04 Sep
Posted by: mark in: "saving money", Financingyourfamily.com, money, Saving, debt, Family, Budgeting
Say you’re like me, you own a car, and your hood release lever doesn’t work. I have several options to fix the car.
1. I can try to fix it myself and risk breaking additional things.
2. I can go into debt to have someone else fix it.
3. I can access my emergency fund.
So what do you do in this situation? Sooner or later that car’s getting paid for, so I take cash out of my emergency fund (my mechanic has a discount for cash for some reason that I won’t go into detail about here) and I pay the mechanic to fix it.
The big debates on emergency funds
First of all, most financials encourage people to have emergency funds. I am not sure if this is because they care about the people or just want a large sum of money on deposit with them. My guess is that it’s the second reason but they publicly state the first.
When you talk to financial planners though, some say to pay off your debts with the emergency fund and used the paid off (usually credit card) as a new emergency fund. Now if you’re the kind of person who freezes their credit cards in gallon bags, this is a great strategy because you have to think about whether or not it’s really an emergency. (microwaves will ruin the card so no defrosting here) You also have the satisfaction of paid-off debts, and greater freedom with current income.
Then there is the how much question. Some emergency funds are 6 months’ income. Occasionally you find one that’s a year’s income, the vast majority fall somewhere between $1,000 and 3 months’ income. My personal opinion is that you should set your own goal based on how much you seem to have emergencies. For me, very few things count for emergencies so my emergency fund is only $1000. However, my wife and I would like to have children, so we have a goal of $10,000 to use as an emergency fund in that case. $10,000 is just an arbitrary number for us though.
Where do the funds for emergency funds come from?
Right now our emergency funds are in a savings account, since it’s linked to our ATM card, but once we hit the higher interest tier on our savings, the funds will be moved into a new money market account that should pay a much higher rate of interest.
As always, we love to hear from the people who read this blog, we will happily answer questions or even debate with you. What is your opinion on emergency funds?
4 Responses
AmyL
05|Sep|2007 1We follow the Dave Ramsey suggestion of having at least a grand in savings for emergencies. The next step on the list is having the ten thousand in a money market account. Ahem. Yeah. Haven’t even attempted that one lol. We will at some point but I’m guessing that’s a few years off.
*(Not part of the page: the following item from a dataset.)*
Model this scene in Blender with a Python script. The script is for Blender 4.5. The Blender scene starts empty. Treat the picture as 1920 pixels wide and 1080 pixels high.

We’ve been working on home improvement and family travel instead. May not agree with Dave’s plan, but I’d rather have the kids living in a house they can actually enjoy and be possessed of fond family memories. Once the house is done I’m a lot more willing to work on savings again. Is that bad?
mark
05|Sep|2007 2I don’t think that’s bad at all. You have to weigh in the quality of life that you want for your family, and if that means a nicer home now for memories later, then that’s what you’re paying for. I would be more in favor of a home than many expensive vacations. Dave Ramsey’s stuff does work, and it will get you out of debt, but so will any other concentrated effort to resolve debt issues while spending less than you earn.
AmyL
07|Sep|2007 3Excellent point about multiple programs being helpful. I’ve appreciated many of Mary Hunt’s ideas as well, especially the Freedom Account.
The vacations have been done on a budget, lol. No wild expenditures here! Even if I had the money for something like that, I don’t think I could stand the idea of spending it like crazy. Now that the dollars are mine, I don’t like to part with them.
Andrew
16|Sep|2007 4My wife and I have a $1,000 emergency fund in a high-yield savings account that lets us write checks (2 or 3/month I think) from it or access the money from an ATM. The person we got our financial advice from (Dave Ramsey, who I’m sure you’ve heard of) suggests this amount and it makes sense to my wife and I. I have great health insurance from my company and both my homeowners policy and my car insurance have $500/deductible so the worst-case emergency of my house and car being destroyed would only cost me $1,000 out of pocket.
I think $1,000 is a great amount because it’s not a huge burden to build up initially. I think it took my wife and I about 6 months to come up with our initial $1,000 and it just makes you feel better knowing you have that money sitting there just in case. We decided to build the emergency fund before paying off our credit cards (which we successfully did before our son was born!) because we’d hate to be almost done paying off our cards and actually have an emergency that would force us to use your credit cards to cover. Sure we paid a few more dollars in interest by paying the debt off 2nd, but we gained peace of mind.
Peace of mind was worth it for us. Your mileage may vary.